-- PROBLEM REQUIREMENTS --
Return only the lines from the top of the data down to the one that holds "random.seed(7)", both included, without any pictures.

+++

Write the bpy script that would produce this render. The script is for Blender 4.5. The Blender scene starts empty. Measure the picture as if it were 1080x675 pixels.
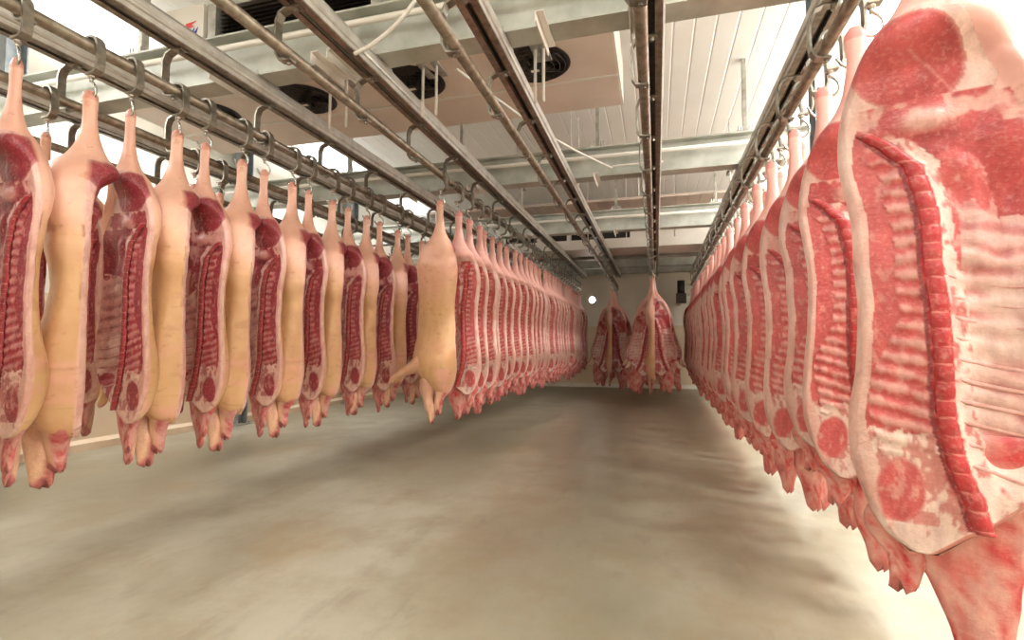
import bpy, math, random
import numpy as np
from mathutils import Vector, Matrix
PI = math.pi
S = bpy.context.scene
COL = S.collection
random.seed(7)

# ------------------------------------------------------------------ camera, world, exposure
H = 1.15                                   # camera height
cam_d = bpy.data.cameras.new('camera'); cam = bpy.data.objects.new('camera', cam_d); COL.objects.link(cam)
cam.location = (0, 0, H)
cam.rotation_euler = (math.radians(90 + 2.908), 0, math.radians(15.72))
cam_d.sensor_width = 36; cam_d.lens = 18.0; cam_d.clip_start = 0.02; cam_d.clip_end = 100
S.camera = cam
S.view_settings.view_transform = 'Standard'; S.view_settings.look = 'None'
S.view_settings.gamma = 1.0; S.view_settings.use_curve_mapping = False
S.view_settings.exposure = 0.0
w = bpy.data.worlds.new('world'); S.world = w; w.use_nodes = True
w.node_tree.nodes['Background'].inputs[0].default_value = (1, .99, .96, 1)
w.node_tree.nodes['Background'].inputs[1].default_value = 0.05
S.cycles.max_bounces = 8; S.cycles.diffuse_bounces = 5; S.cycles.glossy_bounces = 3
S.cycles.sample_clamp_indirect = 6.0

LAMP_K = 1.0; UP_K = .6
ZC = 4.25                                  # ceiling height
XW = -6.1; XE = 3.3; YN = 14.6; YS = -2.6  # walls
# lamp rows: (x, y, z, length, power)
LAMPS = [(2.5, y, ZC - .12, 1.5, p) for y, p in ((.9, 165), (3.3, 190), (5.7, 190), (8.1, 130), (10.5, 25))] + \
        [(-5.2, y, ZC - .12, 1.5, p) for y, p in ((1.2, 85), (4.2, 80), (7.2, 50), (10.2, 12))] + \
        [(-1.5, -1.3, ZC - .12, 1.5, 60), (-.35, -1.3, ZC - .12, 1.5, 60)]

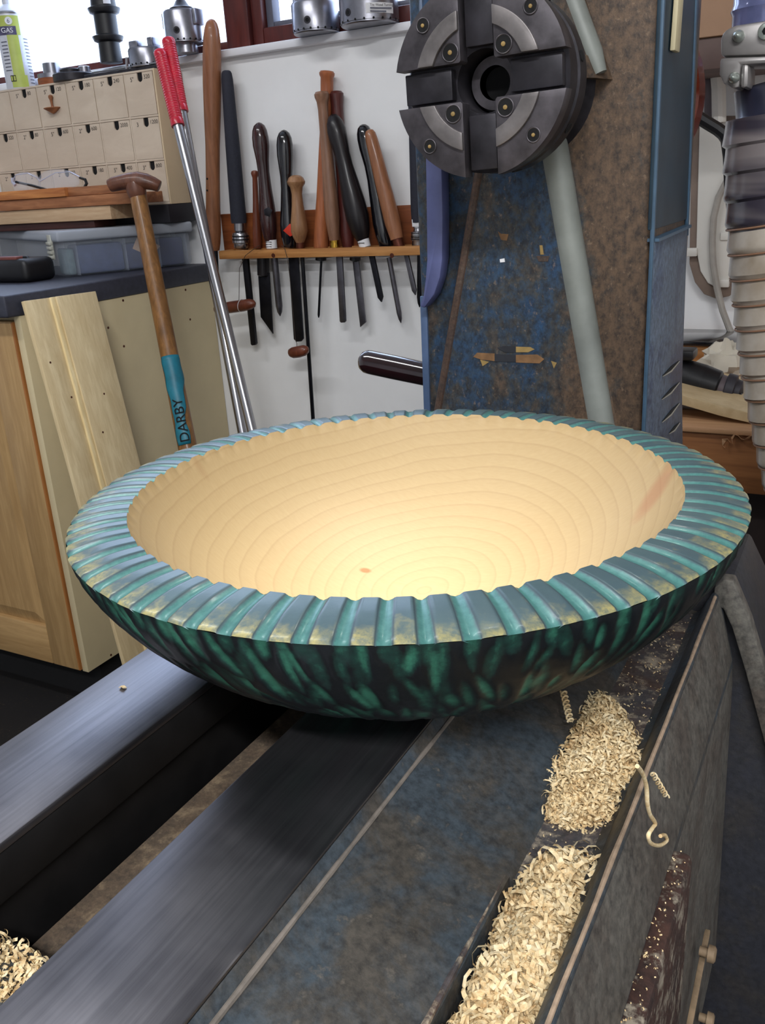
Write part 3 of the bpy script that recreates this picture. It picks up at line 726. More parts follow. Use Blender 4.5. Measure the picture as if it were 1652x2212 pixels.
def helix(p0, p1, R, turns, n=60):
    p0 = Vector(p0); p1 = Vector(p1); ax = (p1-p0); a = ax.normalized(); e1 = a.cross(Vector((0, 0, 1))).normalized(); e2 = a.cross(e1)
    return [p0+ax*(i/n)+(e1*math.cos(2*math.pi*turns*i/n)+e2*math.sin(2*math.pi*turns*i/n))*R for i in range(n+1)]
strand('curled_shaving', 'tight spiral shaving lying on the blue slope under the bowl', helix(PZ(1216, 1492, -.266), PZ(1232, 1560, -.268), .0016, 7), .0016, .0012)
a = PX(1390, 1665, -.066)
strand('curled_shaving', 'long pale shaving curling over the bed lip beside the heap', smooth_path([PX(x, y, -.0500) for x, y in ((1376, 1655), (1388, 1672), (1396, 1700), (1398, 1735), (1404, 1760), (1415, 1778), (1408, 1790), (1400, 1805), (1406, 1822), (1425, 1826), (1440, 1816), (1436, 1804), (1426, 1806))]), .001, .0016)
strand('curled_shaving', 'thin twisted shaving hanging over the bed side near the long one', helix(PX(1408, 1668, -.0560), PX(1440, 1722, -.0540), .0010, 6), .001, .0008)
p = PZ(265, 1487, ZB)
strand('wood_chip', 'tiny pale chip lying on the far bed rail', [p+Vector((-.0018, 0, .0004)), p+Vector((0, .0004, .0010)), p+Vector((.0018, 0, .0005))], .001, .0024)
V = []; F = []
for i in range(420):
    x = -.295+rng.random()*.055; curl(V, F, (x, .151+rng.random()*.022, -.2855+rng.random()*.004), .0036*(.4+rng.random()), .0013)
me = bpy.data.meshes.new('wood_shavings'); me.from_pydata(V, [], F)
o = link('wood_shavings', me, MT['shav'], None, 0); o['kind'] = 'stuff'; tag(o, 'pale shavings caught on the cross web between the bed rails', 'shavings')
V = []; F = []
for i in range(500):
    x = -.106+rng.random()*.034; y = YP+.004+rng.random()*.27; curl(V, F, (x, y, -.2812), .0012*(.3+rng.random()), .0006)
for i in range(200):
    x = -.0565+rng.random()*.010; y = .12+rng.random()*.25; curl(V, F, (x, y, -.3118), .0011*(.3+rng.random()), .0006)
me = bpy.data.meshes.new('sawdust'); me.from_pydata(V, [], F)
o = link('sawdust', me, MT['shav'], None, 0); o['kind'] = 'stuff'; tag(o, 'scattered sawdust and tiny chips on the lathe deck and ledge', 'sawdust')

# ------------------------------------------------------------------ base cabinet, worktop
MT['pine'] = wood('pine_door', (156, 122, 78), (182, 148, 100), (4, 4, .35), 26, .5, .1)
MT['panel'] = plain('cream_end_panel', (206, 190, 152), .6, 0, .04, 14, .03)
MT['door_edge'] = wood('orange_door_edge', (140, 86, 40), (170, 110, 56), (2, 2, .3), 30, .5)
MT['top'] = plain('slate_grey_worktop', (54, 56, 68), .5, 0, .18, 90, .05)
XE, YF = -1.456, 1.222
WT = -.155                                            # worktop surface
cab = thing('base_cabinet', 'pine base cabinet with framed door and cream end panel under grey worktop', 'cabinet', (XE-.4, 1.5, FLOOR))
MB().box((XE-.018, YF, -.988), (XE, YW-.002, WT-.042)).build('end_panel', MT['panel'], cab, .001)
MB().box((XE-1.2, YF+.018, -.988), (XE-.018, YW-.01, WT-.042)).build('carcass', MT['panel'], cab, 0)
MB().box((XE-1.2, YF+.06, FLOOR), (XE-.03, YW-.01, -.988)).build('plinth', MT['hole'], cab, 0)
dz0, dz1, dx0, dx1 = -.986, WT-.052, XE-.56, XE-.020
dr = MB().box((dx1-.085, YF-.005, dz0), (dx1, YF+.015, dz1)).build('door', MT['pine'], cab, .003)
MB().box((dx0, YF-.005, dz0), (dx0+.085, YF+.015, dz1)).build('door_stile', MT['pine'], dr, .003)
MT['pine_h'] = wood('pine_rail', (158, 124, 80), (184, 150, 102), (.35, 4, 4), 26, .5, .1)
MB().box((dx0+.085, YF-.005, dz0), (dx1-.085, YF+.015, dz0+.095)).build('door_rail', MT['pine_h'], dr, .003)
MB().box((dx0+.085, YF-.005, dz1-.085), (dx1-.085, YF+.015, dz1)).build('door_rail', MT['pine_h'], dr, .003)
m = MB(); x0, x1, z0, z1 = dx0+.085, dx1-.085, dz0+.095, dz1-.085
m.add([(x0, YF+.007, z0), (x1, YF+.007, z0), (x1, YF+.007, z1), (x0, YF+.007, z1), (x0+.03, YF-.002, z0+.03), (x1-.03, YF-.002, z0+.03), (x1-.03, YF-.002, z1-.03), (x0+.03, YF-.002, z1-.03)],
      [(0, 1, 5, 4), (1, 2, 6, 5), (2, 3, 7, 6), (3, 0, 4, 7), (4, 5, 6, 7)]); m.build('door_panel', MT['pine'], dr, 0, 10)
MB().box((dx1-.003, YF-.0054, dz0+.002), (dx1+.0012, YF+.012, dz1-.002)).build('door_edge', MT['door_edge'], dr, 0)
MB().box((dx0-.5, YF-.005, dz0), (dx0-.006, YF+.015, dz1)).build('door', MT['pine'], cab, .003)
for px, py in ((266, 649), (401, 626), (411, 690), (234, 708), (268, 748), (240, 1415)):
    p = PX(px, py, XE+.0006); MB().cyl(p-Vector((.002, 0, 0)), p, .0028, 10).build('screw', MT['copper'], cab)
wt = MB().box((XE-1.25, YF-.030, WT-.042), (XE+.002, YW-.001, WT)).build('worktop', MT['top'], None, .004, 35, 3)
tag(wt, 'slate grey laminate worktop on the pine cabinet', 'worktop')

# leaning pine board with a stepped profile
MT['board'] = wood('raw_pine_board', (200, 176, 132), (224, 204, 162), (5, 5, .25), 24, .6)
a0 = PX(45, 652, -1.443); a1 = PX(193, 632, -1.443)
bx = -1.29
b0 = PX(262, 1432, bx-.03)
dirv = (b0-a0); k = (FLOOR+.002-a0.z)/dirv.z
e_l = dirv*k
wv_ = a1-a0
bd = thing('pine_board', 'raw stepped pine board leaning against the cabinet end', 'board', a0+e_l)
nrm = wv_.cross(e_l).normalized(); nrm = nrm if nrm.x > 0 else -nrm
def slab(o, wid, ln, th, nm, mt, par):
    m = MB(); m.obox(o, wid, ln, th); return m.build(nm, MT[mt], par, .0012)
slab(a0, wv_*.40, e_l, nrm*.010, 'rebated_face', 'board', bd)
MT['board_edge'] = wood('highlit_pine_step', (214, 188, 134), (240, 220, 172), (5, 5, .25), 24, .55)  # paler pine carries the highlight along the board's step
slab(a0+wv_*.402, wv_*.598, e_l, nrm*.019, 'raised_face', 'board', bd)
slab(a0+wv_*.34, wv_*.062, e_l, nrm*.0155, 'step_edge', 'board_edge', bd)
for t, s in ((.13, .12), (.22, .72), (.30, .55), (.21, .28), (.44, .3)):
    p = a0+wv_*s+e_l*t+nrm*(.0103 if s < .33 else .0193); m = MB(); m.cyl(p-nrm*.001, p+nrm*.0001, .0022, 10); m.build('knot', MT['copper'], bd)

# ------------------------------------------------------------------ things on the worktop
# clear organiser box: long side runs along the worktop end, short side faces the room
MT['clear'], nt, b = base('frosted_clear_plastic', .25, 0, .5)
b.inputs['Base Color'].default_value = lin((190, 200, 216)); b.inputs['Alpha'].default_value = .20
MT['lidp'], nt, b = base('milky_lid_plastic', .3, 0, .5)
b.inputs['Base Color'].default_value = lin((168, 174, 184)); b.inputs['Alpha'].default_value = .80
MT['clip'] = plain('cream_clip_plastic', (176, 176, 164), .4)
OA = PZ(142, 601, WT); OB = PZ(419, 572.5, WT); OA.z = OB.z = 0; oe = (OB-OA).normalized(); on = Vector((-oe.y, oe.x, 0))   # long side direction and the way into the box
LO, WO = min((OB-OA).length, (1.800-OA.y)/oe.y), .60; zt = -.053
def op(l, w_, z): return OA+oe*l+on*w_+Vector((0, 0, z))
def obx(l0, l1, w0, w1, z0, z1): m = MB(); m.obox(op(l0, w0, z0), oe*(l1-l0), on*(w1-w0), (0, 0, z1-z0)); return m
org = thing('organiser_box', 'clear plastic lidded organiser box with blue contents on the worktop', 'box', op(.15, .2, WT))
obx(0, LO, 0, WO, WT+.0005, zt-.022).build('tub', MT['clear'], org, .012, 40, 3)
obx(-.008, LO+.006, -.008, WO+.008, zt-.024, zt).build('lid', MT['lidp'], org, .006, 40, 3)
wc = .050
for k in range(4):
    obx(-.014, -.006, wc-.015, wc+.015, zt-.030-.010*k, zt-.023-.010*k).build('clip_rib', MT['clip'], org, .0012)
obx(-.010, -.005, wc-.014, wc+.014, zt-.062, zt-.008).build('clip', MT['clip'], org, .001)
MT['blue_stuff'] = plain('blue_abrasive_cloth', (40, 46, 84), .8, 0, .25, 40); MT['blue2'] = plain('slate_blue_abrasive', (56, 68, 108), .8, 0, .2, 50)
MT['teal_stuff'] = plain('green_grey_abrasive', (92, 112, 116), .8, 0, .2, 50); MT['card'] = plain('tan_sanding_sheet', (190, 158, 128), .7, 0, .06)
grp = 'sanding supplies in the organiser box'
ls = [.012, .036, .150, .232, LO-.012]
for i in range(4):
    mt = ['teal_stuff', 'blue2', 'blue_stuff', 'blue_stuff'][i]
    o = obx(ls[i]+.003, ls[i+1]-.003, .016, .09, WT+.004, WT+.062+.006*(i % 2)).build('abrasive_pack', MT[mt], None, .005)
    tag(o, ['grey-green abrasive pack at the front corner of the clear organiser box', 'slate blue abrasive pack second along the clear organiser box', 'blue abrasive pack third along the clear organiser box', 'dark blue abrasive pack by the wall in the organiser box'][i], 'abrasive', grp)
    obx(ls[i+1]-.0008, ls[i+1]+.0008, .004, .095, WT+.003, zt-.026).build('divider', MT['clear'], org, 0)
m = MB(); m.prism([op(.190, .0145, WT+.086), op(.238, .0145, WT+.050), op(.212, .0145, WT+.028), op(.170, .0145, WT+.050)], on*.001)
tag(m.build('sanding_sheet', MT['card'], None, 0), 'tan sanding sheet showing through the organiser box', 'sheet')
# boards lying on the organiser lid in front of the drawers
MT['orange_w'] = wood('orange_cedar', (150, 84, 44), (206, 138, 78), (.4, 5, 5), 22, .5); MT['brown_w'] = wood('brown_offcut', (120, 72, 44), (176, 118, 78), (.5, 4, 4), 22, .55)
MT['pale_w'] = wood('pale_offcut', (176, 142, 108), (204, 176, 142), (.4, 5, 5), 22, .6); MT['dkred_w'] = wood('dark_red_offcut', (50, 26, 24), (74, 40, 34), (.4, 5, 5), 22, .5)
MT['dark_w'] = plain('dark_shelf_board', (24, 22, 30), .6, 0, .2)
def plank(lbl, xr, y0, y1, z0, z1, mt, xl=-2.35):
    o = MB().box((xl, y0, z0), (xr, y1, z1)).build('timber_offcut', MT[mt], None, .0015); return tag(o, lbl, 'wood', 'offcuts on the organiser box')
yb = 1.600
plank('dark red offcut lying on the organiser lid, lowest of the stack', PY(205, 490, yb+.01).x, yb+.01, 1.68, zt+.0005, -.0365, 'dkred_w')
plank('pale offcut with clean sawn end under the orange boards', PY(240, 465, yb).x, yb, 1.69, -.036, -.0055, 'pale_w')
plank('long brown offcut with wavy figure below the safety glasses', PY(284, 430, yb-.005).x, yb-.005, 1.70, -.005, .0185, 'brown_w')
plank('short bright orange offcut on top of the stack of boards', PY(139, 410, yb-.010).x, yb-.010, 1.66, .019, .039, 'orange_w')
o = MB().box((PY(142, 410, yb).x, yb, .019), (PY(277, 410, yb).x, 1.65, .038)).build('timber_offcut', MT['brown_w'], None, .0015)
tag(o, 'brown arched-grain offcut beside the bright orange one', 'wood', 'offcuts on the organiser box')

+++

-- CORRECT OUTPUT --
Write the bpy script that would produce this render. The script is for Blender 4.5. The Blender scene starts empty. Measure the picture as if it were 1080x675 pixels.
import bpy, math, random
import numpy as np
from mathutils import Vector, Matrix
PI = math.pi
S = bpy.context.scene
COL = S.collection
random.seed(7)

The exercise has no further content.